Di più recente origine è il concetto di "conflitto ibrido", sorto a causa della fallita aggressione di Israele contro il Libano nel 2006 e delle esperienze tratte dalle forme di lotta usate dalle milizie del gruppo sciita libanese Hezbollah per sconfiggere l'aggressore sionista. Sebbene quest'idea scaturisca della cupola del Dipartimento della Difesa Usa, fino ad oggi non è stata adottata ufficialmente. 

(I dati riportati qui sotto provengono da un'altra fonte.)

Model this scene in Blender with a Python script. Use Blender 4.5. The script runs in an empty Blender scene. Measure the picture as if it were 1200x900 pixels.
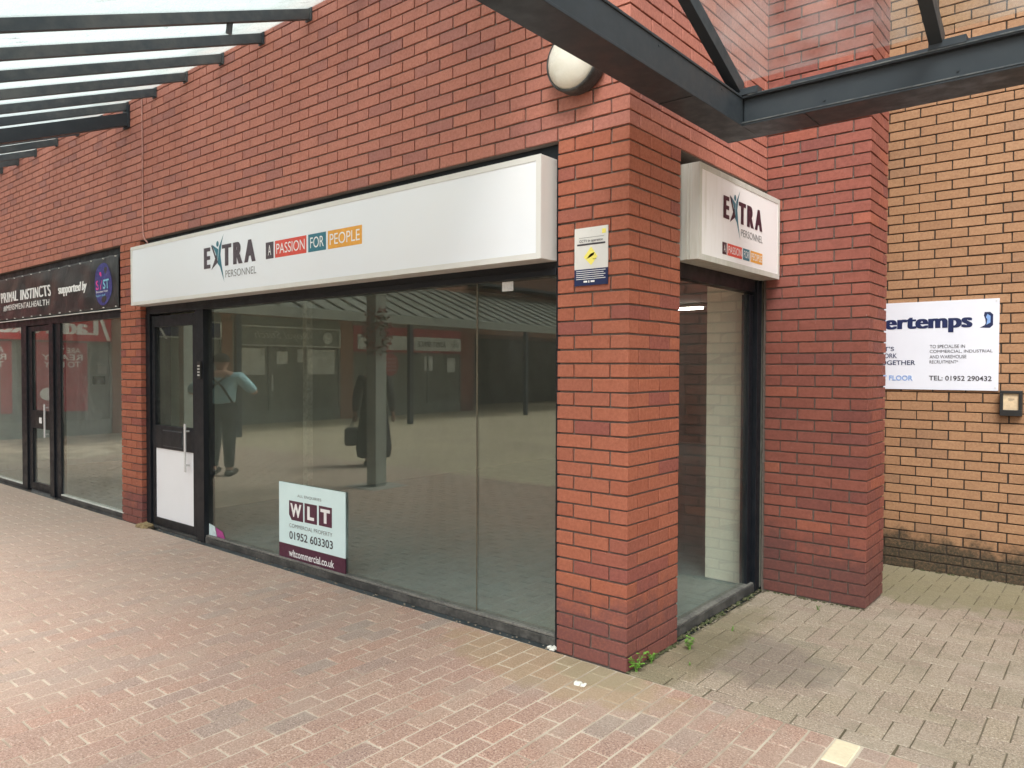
import bpy, math, random
import numpy as np
from mathutils import Vector, Matrix
random.seed(7); RNG = np.random.default_rng(7)
R = math.radians
SC = bpy.context.scene
# ------------------------------------------------------------------ camera
cd = bpy.data.cameras.new('camera'); cam = bpy.data.objects.new('camera', cd)
SC.collection.objects.link(cam); SC.camera = cam
cd.sensor_width = 36.0; cd.lens = 870.2 / 1200 * 36; cd.clip_start = .05; cd.clip_end = 600
yaw, pit, rol = -.6916, -.0214, .0027
d_ = Vector((math.sin(yaw)*math.cos(pit), math.cos(yaw)*math.cos(pit), math.sin(pit)))
r_ = Vector((math.cos(yaw), -math.sin(yaw), 0)); u_ = r_.cross(d_)
r2 = math.cos(rol)*r_ + math.sin(rol)*u_; u2 = math.cos(rol)*u_ - math.sin(rol)*r_
m3 = Matrix((r2, u2, -d_)).transposed()
cam.matrix_world = Matrix.Translation((1.9374, -3.2575, 1.5505)) @ m3.to_4x4()
# ------------------------------------------------------------------ sky, sun, exposure
SUN_EL, SUN_AZ = 52, 150          # azimuth clockwise from +y
w = bpy.data.worlds.new('World'); SC.world = w; w.use_nodes = True
nt = w.node_tree; nt.nodes.clear()
sky = nt.nodes.new('ShaderNodeTexSky'); sky.sky_type = 'NISHITA'; sky.sun_disc = False
sky.sun_elevation = R(SUN_EL); sky.sun_rotation = R(SUN_AZ); sky.air_density = 1.0; sky.dust_density = 4.0; sky.ozone_density = 1.0
hs = nt.nodes.new('ShaderNodeHueSaturation'); hs.inputs['Saturation'].default_value = .22
bg = nt.nodes.new('ShaderNodeBackground'); bg.inputs['Strength'].default_value = .14
ow = nt.nodes.new('ShaderNodeOutputWorld')
nt.links.new(sky.outputs[0], hs.inputs['Color']); nt.links.new(hs.outputs[0], bg.inputs[0]); nt.links.new(bg.outputs[0], ow.inputs[0])
sd = bpy.data.lights.new('sun', 'SUN'); sd.energy = 1.2; sd.angle = R(25); sd.color = (1, .975, .93)
sun = bpy.data.objects.new('sun', sd); SC.collection.objects.link(sun)
az, el = R(SUN_AZ), R(SUN_EL)
tos = Vector((math.sin(az)*math.cos(el), math.cos(az)*math.cos(el), math.sin(el)))
sun.rotation_euler = tos.to_track_quat('Z', 'Y').to_euler()
SC.view_settings.view_transform = 'Standard'; SC.view_settings.look = 'None'
SC.view_settings.gamma = 1; SC.view_settings.exposure = 1.0
SC.cycles.max_bounces = 10; SC.cycles.diffuse_bounces = 4; SC.cycles.glossy_bounces = 4
SC.cycles.transparent_max_bounces = 16; SC.cycles.transmission_bounces = 4
SC.cycles.sample_clamp_indirect = 6; SC.cycles.use_denoising = True
SC.cycles.caustics_reflective = False; SC.cycles.caustics_refractive = False

# ------------------------------------------------------------------ materials
class N:
    def __init__(s, name):
        s.m = bpy.data.materials.new(name); s.m.use_nodes = True; s.t = s.m.node_tree; s.t.nodes.clear()
        s.out = s.t.nodes.new('ShaderNodeOutputMaterial')
    def n(s, typ, **kw):
        x = s.t.nodes.new('ShaderNode'+typ)
        for k, v in kw.items(): setattr(x, k, v)
        return x
    def l(s, a, b): s.t.links.new(a, b)
    def val(s, inp, v):
        if isinstance(v, bpy.types.NodeSocket): s.l(v, inp)
        else: inp.default_value = v
    def coord(s, obj=False):
        return s.n('TexCoord').outputs['Object'] if obj else s.n('NewGeometry').outputs['Position']
    def noise(s, vec, scale, detail=3, rough=.55, out='Fac', dist=0):
        x = s.n('TexNoise'); x.inputs['Scale'].default_value = scale; x.inputs['Detail'].default_value = detail
        x.inputs['Roughness'].default_value = rough; x.inputs['Distortion'].default_value = dist; s.l(vec, x.inputs['Vector']); return x.outputs[out]
    def mapv(s, vec, scale=(1,1,1), loc=(0,0,0)):
        x = s.n('Mapping'); x.inputs['Scale'].default_value = scale; x.inputs['Location'].default_value = loc; s.l(vec, x.inputs['Vector']); return x.outputs[0]
    def ramp(s, fac, a, b, c0=0., c1=1.):
        x = s.n('MapRange'); x.clamp = True; x.interpolation_type = 'SMOOTHSTEP'
        s.val(x.inputs['Value'], fac); x.inputs['From Min'].default_value = a; x.inputs['From Max'].default_value = b
        x.inputs['To Min'].default_value = c0; x.inputs['To Max'].default_value = c1; return x.outputs[0]
    def math(s, op, a, b=0.):
        x = s.n('Math', operation=op); s.val(x.inputs[0], a); s.val(x.inputs[1], b); return x.outputs[0]
    def mix(s, fac, a, b, blend='MIX'):
        x = s.n('MixRGB', blend_type=blend); s.val(x.inputs[0], fac)
        for i, v in ((1, a), (2, b)):
            s.val(x.inputs[i], v if isinstance(v, bpy.types.NodeSocket) else (*v, 1) if len(v) == 3 else v)
        return x.outputs[0]
    def cramp(s, fac, stops):
        x = s.n('ValToRGB'); s.l(fac, x.inputs[0]); e = x.color_ramp.elements
        while len(e) < len(stops): e.new(.5)
        for i, (p, c) in enumerate(stops): e[i].position = p; e[i].color = (*c, 1)
        return x.outputs[0]
    def rnd(s):
        a = s.n('ObjectInfo').outputs['Random']; t = s.n('Attribute', attribute_name='rnd').outputs['Fac']
        return s.math('FRACT', s.math('ADD', a, t))
    def bsdf(s, col, rough=.7, metal=0., bump=None, bstr=.3, bdist=.002, spec=.5):
        p = s.n('BsdfPrincipled'); s.val(p.inputs['Base Color'], col if isinstance(col, bpy.types.NodeSocket) else (*col, 1))
        s.val(p.inputs['Roughness'], rough); p.inputs['Metallic'].default_value = metal; p.inputs['Specular IOR Level'].default_value = spec
        if bump is not None:
            b = s.n('Bump'); b.inputs['Strength'].default_value = bstr; b.inputs['Distance'].default_value = bdist
            s.l(bump, b.inputs['Height']); s.l(b.outputs[0], p.inputs['Normal'])
        return p.outputs[0]
    def done(s, sh): s.l(sh, s.out.inputs[0]); return s.m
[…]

Come per il concetto di guerra di quarta generazione, i promotori dell'idea del "conflitto ibrido" sottolineano che lo spazio fisico in cui si dipanano le operazioni raramente è ben definito, perché almeno uno dei contendenti non è un esercito regolare. 

Questa classificazione pretende di colmare i vuoti propri del concetto di guerra irregolare, come ad esempio l'impiego da parte dei gruppi armati irregolari di tecnologie avanzate che in altri tempi era riservato unicamente alle forze armate regolari. 

Da quanto detto fino ad ora, vorremmo si capisse che quando si citano alcuni dei termini esposti, come potere intelligente, conflitto ibrido, guerra di quarta generazione, si allude a "teorie" sulla natura della guerra in un momento storico specifico, il cui profilo è fondamentalmente descrittivo-conclusivo e, pertanto, più o meno ambiguo. 

Al contrario, quando ci imbattiamo nei termini di guerra irregolare e guerra non convenzionale, siamo dinanzi agli enunciati della dottrina promossa e utilizzata dalle forze armate nordamericane e dalle altre entità del governo di quel paese. 

State attenti amici lettori, sembrano la stessa cosa… ma non lo sono.